Art From Code: Response to Vera Molnár

The art of repetition draws on one of the greatest powers of the computer – production speed. Within an instant, we are able to see the visual manifestations of our ideas. It’s a truly gratifying experience, especially for newbies. (E.g me)

When I used to doodle, paint or make sculptures, the most limiting and frustrating aspect was time-consumption. The fear of messing up the whole work and then starting over again, made it difficult to explore the numerous possibilities that popped up in my mind during the process. My imagination was at best guesswork for predicting the future. There was almost always a disappointing gap between the end result and my intended product, no matter how finely I executed the game plan.

Computer changes everything.

This studio exercise was interesting to say the least. The process of changing one parameter at a time was vaguely familiar yet surprisingly foreign. Within the realm of computer art, Molnár calls it ‘Gradualism’. Upon closer reflection, gradually building up a work of art is something most, if not all art-makings share. Nevertheless, by ‘gradualism’, Vera Molnár meant a different, specific and rather unique tactic. ‘Gradualism’ is a thought-provoking word choice. The vocabulary originates from a natural-scientific root, perhaps geology or the theory of evolution. This root smoothly links gradualism to the technological world, setting the stage for the computer to play an essential role in the creative process.

Based upon my personal encounters (working on this prompt), gradualism feels like a small leap, such as jumping up a single stair-step. The action is quick and effortless, thanks to the computer. After the leap, we can look back and gauge the view, assess if we appreciate it more or not. Molnar shares my view (or more precisely the other way around): She develops a picture by means of a series of small probing steps, and each step is followed by evaluation.

 

The leap from my first picture (see way above) to my second (right underneath) is almost insignificant, yet it provoked something inexplicable in me. An affect, one may say.

The outreach of the figure(s) expands beyond the frame, due to a slight increase in the amount of times the double for-loop runs. 

 

 This next change brings out a new impression, by penetrating and encaging the ‘eyes’ with squarely lines.

 

 Visually, this is the most dramatic shift. Behind the scene it is merely several random() values replacing the constants in the r-g-b color functions. 

 

The last of the series. This is not my favorite out of the five. (Can you guess which is?) It ends here only because the prompt asks to produce five. 

 

To be honest, I found changing one parameter at a time to be quite a drag.

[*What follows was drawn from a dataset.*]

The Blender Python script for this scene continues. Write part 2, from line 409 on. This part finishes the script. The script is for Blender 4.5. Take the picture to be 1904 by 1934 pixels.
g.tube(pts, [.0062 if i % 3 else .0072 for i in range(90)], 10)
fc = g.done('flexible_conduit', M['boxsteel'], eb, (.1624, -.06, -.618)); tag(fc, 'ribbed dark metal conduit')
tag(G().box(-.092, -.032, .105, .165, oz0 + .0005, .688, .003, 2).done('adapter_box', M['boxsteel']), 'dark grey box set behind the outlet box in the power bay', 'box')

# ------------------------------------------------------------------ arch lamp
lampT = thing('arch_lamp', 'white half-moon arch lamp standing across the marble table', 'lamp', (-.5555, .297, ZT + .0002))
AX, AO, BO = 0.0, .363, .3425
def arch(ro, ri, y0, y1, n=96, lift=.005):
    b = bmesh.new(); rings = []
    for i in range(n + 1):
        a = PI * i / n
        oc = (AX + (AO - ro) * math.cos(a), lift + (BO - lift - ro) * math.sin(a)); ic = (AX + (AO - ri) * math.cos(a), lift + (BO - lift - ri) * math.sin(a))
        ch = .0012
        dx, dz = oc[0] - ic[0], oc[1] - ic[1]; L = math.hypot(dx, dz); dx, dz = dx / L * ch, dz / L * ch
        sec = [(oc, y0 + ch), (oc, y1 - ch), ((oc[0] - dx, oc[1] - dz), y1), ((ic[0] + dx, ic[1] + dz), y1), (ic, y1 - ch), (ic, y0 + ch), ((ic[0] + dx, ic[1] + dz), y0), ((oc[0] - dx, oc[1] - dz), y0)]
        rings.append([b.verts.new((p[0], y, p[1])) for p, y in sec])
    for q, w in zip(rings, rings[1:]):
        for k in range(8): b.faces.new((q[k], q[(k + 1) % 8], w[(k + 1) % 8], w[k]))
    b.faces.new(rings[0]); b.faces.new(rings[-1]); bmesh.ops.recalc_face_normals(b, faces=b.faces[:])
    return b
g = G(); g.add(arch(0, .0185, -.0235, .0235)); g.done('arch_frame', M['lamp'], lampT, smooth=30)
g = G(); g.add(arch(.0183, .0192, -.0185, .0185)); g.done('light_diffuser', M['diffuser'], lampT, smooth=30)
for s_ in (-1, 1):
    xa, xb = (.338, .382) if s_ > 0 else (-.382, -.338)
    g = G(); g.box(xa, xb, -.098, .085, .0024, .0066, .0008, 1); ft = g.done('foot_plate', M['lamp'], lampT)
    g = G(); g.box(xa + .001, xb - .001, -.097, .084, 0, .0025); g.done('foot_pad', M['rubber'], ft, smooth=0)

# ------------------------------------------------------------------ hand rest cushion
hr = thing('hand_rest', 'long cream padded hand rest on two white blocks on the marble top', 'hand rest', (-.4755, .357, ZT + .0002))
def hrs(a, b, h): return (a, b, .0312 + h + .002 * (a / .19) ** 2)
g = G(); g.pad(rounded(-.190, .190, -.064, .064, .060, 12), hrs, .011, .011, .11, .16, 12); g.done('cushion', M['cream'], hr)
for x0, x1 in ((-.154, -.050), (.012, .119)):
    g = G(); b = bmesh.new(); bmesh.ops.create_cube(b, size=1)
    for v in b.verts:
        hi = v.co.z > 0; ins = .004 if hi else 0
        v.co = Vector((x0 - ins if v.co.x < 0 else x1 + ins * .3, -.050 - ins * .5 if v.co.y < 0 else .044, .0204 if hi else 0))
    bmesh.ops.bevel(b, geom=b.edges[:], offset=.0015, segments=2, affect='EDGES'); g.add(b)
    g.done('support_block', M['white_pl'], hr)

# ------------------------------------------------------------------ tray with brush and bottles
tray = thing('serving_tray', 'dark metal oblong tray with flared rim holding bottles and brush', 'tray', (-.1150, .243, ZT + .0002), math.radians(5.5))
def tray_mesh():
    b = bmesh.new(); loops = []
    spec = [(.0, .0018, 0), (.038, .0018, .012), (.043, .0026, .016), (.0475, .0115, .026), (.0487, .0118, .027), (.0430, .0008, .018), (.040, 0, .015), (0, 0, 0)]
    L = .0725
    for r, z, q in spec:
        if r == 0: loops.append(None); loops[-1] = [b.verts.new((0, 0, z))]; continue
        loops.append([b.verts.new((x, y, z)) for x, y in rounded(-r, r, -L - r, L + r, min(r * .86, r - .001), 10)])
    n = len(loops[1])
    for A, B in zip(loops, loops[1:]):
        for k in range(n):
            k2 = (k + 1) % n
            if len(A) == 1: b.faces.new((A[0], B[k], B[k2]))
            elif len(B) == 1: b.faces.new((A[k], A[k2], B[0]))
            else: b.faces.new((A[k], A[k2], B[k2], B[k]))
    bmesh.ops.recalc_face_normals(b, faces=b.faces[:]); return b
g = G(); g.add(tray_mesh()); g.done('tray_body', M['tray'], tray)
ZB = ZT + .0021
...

In our normal workflow, we can do whatever we want to our code before pressing the ‘run’ button again. We are not conscious of the number of parameters we adjust before re-evaluating the image. There is a lot more freedom, but at the same time we are missing some important insights. Limiting ourselves to changing one parameter at a time enables us to pin-point exactly what works and what doesn’t.

I noticed that most of my classmates randomized the geometrical shapes’ sizes and positions to generate unpredictability and thus adding intrigue to the images. I tinkered with the idea as well, but none of the experiments were fruitful, and by ‘fruitful’ I mean making my own eyes happy. At the end I leaned on simplicity.

One fantastic aspect of making art with the computer is that we can trial and error as many times as we want. Mistakes are the essence of how an art can grow, especially when we can critically appreciate our mistakes and build upon them. Thus is the beauty of ‘Gradualism’.